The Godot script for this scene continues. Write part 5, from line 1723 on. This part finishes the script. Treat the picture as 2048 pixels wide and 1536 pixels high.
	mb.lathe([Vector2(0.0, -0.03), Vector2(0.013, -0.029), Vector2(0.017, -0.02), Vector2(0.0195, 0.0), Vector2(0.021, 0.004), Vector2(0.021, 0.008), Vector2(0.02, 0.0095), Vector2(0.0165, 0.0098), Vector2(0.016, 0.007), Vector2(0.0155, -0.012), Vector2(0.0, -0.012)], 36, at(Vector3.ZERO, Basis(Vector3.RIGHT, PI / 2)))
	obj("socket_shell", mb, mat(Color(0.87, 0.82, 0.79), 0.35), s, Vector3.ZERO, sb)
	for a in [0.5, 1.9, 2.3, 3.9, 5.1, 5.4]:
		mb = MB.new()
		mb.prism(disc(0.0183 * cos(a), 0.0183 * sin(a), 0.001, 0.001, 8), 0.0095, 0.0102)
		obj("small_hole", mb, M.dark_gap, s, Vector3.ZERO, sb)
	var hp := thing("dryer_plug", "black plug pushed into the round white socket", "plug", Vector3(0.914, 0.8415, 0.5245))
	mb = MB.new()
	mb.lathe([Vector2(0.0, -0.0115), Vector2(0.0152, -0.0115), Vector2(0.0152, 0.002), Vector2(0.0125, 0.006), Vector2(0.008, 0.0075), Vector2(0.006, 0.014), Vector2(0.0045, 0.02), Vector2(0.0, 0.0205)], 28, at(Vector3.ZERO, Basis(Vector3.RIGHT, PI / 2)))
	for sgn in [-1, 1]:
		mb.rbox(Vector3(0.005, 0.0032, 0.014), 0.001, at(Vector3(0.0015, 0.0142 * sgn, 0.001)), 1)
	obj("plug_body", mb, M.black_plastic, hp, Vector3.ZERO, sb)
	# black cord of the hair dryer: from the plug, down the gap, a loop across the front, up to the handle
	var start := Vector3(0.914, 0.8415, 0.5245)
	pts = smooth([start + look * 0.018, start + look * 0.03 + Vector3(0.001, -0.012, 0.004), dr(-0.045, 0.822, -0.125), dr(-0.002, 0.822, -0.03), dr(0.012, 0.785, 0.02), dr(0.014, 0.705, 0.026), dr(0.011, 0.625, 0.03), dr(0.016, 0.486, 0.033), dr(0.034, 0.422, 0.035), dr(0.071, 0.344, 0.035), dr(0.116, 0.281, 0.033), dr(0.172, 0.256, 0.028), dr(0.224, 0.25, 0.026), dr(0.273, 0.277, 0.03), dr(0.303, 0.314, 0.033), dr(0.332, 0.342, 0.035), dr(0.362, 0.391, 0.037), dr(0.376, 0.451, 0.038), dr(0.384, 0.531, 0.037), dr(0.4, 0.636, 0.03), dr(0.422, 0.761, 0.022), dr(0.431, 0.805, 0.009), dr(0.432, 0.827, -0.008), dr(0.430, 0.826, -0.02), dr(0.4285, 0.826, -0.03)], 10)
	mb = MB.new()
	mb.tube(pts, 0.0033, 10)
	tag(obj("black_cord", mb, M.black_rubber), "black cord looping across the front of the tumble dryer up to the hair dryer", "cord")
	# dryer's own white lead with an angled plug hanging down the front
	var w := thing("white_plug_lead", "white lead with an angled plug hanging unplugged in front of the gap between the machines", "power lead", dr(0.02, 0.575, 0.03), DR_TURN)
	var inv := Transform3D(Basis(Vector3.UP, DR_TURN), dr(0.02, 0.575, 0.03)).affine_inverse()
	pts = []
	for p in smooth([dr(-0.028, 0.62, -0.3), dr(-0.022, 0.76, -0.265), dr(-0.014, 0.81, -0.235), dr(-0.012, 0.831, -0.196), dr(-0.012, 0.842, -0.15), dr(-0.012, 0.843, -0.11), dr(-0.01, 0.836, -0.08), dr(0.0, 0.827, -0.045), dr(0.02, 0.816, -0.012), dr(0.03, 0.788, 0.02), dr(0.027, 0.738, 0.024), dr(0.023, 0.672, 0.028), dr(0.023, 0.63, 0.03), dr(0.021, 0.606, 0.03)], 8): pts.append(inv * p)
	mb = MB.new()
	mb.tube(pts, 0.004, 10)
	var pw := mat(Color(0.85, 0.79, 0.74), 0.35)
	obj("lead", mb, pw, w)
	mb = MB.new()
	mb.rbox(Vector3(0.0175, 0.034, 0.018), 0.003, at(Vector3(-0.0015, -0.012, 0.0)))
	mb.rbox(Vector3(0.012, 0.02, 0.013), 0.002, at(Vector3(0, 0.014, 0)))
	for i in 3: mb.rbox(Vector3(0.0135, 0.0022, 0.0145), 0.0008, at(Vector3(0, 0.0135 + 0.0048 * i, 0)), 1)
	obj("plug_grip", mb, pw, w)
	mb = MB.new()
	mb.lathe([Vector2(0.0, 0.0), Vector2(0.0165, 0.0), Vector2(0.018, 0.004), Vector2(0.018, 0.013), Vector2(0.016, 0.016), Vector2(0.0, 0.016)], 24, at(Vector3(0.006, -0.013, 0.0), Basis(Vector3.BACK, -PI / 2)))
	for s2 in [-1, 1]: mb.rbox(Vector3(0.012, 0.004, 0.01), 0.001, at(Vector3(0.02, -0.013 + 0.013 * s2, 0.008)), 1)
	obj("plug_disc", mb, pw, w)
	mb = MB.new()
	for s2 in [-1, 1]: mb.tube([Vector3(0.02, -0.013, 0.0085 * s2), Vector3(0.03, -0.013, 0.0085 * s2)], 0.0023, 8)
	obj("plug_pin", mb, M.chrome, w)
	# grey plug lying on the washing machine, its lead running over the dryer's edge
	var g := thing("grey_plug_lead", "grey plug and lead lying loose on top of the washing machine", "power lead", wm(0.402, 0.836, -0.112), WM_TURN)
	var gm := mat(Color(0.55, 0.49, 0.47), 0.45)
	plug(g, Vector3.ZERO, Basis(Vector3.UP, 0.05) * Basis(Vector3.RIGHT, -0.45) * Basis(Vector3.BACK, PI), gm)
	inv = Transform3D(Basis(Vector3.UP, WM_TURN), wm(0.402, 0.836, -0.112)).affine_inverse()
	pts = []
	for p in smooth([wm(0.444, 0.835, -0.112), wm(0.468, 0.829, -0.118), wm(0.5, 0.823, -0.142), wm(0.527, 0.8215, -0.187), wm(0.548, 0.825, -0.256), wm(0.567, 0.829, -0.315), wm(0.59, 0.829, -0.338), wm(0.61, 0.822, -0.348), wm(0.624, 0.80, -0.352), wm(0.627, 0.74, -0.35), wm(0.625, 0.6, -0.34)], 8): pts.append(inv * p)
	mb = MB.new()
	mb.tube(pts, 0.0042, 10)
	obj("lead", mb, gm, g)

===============

Task requirements:
Recopy the whole listing exactly.

Answer:
The Godot script for this scene continues. Write part 5, from line 1723 on. This part finishes the script. Treat the picture as 2048 pixels wide and 1536 pixels high.
	mb.lathe([Vector2(0.0, -0.03), Vector2(0.013, -0.029), Vector2(0.017, -0.02), Vector2(0.0195, 0.0), Vector2(0.021, 0.004), Vector2(0.021, 0.008), Vector2(0.02, 0.0095), Vector2(0.0165, 0.0098), Vector2(0.016, 0.007), Vector2(0.0155, -0.012), Vector2(0.0, -0.012)], 36, at(Vector3.ZERO, Basis(Vector3.RIGHT, PI / 2)))
	obj("socket_shell", mb, mat(Color(0.87, 0.82, 0.79), 0.35), s, Vector3.ZERO, sb)
	for a in [0.5, 1.9, 2.3, 3.9, 5.1, 5.4]:
		mb = MB.new()
		mb.prism(disc(0.0183 * cos(a), 0.0183 * sin(a), 0.001, 0.001, 8), 0.0095, 0.0102)
		obj("small_hole", mb, M.dark_gap, s, Vector3.ZERO, sb)
	var hp := thing("dryer_plug", "black plug pushed into the round white socket", "plug", Vector3(0.914, 0.8415, 0.5245))
	mb = MB.new()
	mb.lathe([Vector2(0.0, -0.0115), Vector2(0.0152, -0.0115), Vector2(0.0152, 0.002), Vector2(0.0125, 0.006), Vector2(0.008, 0.0075), Vector2(0.006, 0.014), Vector2(0.0045, 0.02), Vector2(0.0, 0.0205)], 28, at(Vector3.ZERO, Basis(Vector3.RIGHT, PI / 2)))
	for sgn in [-1, 1]:
		mb.rbox(Vector3(0.005, 0.0032, 0.014), 0.001, at(Vector3(0.0015, 0.0142 * sgn, 0.001)), 1)
	obj("plug_body", mb, M.black_plastic, hp, Vector3.ZERO, sb)
	# black cord of the hair dryer: from the plug, down the gap, a loop across the front, up to the handle
	var start := Vector3(0.914, 0.8415, 0.5245)
	pts = smooth([start + look * 0.018, start + look * 0.03 + Vector3(0.001, -0.012, 0.004), dr(-0.045, 0.822, -0.125), dr(-0.002, 0.822, -0.03), dr(0.012, 0.785, 0.02), dr(0.014, 0.705, 0.026), dr(0.011, 0.625, 0.03), dr(0.016, 0.486, 0.033), dr(0.034, 0.422, 0.035), dr(0.071, 0.344, 0.035), dr(0.116, 0.281, 0.033), dr(0.172, 0.256, 0.028), dr(0.224, 0.25, 0.026), dr(0.273, 0.277, 0.03), dr(0.303, 0.314, 0.033), dr(0.332, 0.342, 0.035), dr(0.362, 0.391, 0.037), dr(0.376, 0.451, 0.038), dr(0.384, 0.531, 0.037), dr(0.4, 0.636, 0.03), dr(0.422, 0.761, 0.022), dr(0.431, 0.805, 0.009), dr(0.432, 0.827, -0.008), dr(0.430, 0.826, -0.02), dr(0.4285, 0.826, -0.03)], 10)
	mb = MB.new()
	mb.tube(pts, 0.0033, 10)
	tag(obj("black_cord", mb, M.black_rubber), "black cord looping across the front of the tumble dryer up to the hair dryer", "cord")
	# dryer's own white lead with an angled plug hanging down the front
	var w := thing("white_plug_lead", "white lead with an angled plug hanging unplugged in front of the gap between the machines", "power lead", dr(0.02, 0.575, 0.03), DR_TURN)
	var inv := Transform3D(Basis(Vector3.UP, DR_TURN), dr(0.02, 0.575, 0.03)).affine_inverse()
	pts = []
	for p in smooth([dr(-0.028, 0.62, -0.3), dr(-0.022, 0.76, -0.265), dr(-0.014, 0.81, -0.235), dr(-0.012, 0.831, -0.196), dr(-0.012, 0.842, -0.15), dr(-0.012, 0.843, -0.11), dr(-0.01, 0.836, -0.08), dr(0.0, 0.827, -0.045), dr(0.02, 0.816, -0.012), dr(0.03, 0.788, 0.02), dr(0.027, 0.738, 0.024), dr(0.023, 0.672, 0.028), dr(0.023, 0.63, 0.03), dr(0.021, 0.606, 0.03)], 8): pts.append(inv * p)
	mb = MB.new()
	mb.tube(pts, 0.004, 10)
	var pw := mat(Color(0.85, 0.79, 0.74), 0.35)
	obj("lead", mb, pw, w)
	mb = MB.new()
	mb.rbox(Vector3(0.0175, 0.034, 0.018), 0.003, at(Vector3(-0.0015, -0.012, 0.0)))
	mb.rbox(Vector3(0.012, 0.02, 0.013), 0.002, at(Vector3(0, 0.014, 0)))
	for i in 3: mb.rbox(Vector3(0.0135, 0.0022, 0.0145), 0.0008, at(Vector3(0, 0.0135 + 0.0048 * i, 0)), 1)
	obj("plug_grip", mb, pw, w)
	mb = MB.new()
	mb.lathe([Vector2(0.0, 0.0), Vector2(0.0165, 0.0), Vector2(0.018, 0.004), Vector2(0.018, 0.013), Vector2(0.016, 0.016), Vector2(0.0, 0.016)], 24, at(Vector3(0.006, -0.013, 0.0), Basis(Vector3.BACK, -PI / 2)))
	for s2 in [-1, 1]: mb.rbox(Vector3(0.012, 0.004, 0.01), 0.001, at(Vector3(0.02, -0.013 + 0.013 * s2, 0.008)), 1)
	obj("plug_disc", mb, pw, w)
	mb = MB.new()
	for s2 in [-1, 1]: mb.tube([Vector3(0.02, -0.013, 0.0085 * s2), Vector3(0.03, -0.013, 0.0085 * s2)], 0.0023, 8)
	obj("plug_pin", mb, M.chrome, w)
	# grey plug lying on the washing machine, its lead running over the dryer's edge
	var g := thing("grey_plug_lead", "grey plug and lead lying loose on top of the washing machine", "power lead", wm(0.402, 0.836, -0.112), WM_TURN)
	var gm := mat(Color(0.55, 0.49, 0.47), 0.45)
	plug(g, Vector3.ZERO, Basis(Vector3.UP, 0.05) * Basis(Vector3.RIGHT, -0.45) * Basis(Vector3.BACK, PI), gm)
	inv = Transform3D(Basis(Vector3.UP, WM_TURN), wm(0.402, 0.836, -0.112)).affine_inverse()
	pts = []
	for p in smooth([wm(0.444, 0.835, -0.112), wm(0.468, 0.829, -0.118), wm(0.5, 0.823, -0.142), wm(0.527, 0.8215, -0.187), wm(0.548, 0.825, -0.256), wm(0.567, 0.829, -0.315), wm(0.59, 0.829, -0.338), wm(0.61, 0.822, -0.348), wm(0.624, 0.80, -0.352), wm(0.627, 0.74, -0.35), wm(0.625, 0.6, -0.34)], 8): pts.append(inv * p)
	mb = MB.new()
	mb.tube(pts, 0.0042, 10)
	obj("lead", mb, gm, g)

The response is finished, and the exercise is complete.